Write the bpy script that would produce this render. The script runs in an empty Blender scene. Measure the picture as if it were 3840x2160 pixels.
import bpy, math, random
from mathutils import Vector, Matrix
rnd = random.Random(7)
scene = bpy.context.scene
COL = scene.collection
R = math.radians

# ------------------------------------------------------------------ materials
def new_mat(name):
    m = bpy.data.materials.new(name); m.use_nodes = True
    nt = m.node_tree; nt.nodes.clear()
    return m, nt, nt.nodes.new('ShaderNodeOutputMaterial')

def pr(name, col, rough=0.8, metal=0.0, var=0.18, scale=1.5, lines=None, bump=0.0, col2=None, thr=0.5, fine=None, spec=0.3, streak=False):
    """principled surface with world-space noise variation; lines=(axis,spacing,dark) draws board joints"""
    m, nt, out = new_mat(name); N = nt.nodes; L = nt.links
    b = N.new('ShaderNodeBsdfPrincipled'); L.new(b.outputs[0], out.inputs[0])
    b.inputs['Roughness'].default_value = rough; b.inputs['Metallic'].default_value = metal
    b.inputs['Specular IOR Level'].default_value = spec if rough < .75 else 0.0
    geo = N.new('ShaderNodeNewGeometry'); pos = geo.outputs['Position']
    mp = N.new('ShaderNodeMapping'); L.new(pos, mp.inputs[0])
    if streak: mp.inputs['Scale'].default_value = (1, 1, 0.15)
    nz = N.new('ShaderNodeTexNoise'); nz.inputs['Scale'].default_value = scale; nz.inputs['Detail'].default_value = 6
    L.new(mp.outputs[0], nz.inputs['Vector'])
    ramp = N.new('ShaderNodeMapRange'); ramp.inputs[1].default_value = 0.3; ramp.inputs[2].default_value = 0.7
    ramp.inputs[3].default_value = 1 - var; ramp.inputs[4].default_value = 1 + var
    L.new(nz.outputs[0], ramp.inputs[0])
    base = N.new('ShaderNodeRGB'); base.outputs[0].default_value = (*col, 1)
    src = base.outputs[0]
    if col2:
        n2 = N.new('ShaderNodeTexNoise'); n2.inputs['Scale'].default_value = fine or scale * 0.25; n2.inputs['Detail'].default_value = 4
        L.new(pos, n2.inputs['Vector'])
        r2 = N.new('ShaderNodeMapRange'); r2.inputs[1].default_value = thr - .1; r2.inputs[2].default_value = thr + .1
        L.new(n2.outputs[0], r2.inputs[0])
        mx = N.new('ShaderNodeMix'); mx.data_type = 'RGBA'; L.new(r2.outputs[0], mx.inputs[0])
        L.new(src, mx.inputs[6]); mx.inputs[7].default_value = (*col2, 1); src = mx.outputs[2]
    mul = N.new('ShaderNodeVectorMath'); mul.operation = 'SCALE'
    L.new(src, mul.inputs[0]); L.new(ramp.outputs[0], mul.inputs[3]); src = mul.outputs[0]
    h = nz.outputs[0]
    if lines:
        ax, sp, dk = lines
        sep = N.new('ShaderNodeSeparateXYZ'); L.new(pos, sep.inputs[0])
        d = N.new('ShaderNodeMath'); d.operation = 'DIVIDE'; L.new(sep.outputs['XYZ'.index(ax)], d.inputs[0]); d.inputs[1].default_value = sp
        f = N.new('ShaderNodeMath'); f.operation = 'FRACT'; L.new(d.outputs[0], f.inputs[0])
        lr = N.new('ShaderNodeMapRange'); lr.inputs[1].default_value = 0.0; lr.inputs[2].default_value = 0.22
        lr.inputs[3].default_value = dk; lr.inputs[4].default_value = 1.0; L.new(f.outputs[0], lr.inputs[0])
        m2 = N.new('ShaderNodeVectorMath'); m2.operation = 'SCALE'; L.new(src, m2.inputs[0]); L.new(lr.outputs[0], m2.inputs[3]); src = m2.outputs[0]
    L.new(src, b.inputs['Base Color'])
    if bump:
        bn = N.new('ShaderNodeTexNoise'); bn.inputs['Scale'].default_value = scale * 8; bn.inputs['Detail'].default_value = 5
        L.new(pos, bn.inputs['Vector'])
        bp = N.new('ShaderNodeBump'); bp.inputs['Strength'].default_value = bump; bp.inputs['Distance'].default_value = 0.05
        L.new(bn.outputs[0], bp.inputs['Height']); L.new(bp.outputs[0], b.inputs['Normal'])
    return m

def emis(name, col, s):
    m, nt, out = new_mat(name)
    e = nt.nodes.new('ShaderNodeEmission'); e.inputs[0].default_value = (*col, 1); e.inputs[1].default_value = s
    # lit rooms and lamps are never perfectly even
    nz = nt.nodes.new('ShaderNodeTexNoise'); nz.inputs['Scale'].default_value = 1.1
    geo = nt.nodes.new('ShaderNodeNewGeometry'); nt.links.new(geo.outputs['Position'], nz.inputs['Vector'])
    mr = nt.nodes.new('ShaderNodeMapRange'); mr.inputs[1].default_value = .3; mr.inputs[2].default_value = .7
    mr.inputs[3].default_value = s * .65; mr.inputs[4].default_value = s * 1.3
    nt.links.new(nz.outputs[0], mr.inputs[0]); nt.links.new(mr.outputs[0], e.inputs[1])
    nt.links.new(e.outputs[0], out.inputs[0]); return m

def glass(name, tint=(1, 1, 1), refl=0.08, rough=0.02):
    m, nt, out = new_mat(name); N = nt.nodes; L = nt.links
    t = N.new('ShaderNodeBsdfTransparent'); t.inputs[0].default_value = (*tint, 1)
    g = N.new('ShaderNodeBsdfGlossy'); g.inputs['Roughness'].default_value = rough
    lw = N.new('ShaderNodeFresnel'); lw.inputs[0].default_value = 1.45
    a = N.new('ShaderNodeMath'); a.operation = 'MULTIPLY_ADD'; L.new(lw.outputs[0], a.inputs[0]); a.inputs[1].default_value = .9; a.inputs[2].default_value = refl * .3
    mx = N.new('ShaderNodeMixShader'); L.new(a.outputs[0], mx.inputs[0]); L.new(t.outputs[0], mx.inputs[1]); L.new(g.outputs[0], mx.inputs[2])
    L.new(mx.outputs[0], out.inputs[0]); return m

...

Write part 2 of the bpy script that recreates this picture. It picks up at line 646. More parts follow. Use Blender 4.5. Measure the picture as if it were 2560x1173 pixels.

Task to complete
Go through the records and gather the lines that hold "Measure".

Task solution
Write the bpy script that would produce this render. The script runs in an empty Blender scene. Measure the picture as if it were 3840x2160 pixels.
Write part 2 of the bpy script that recreates this picture. It picks up at line 646. More parts follow. Use Blender 4.5. Measure the picture as if it were 2560x1173 pixels.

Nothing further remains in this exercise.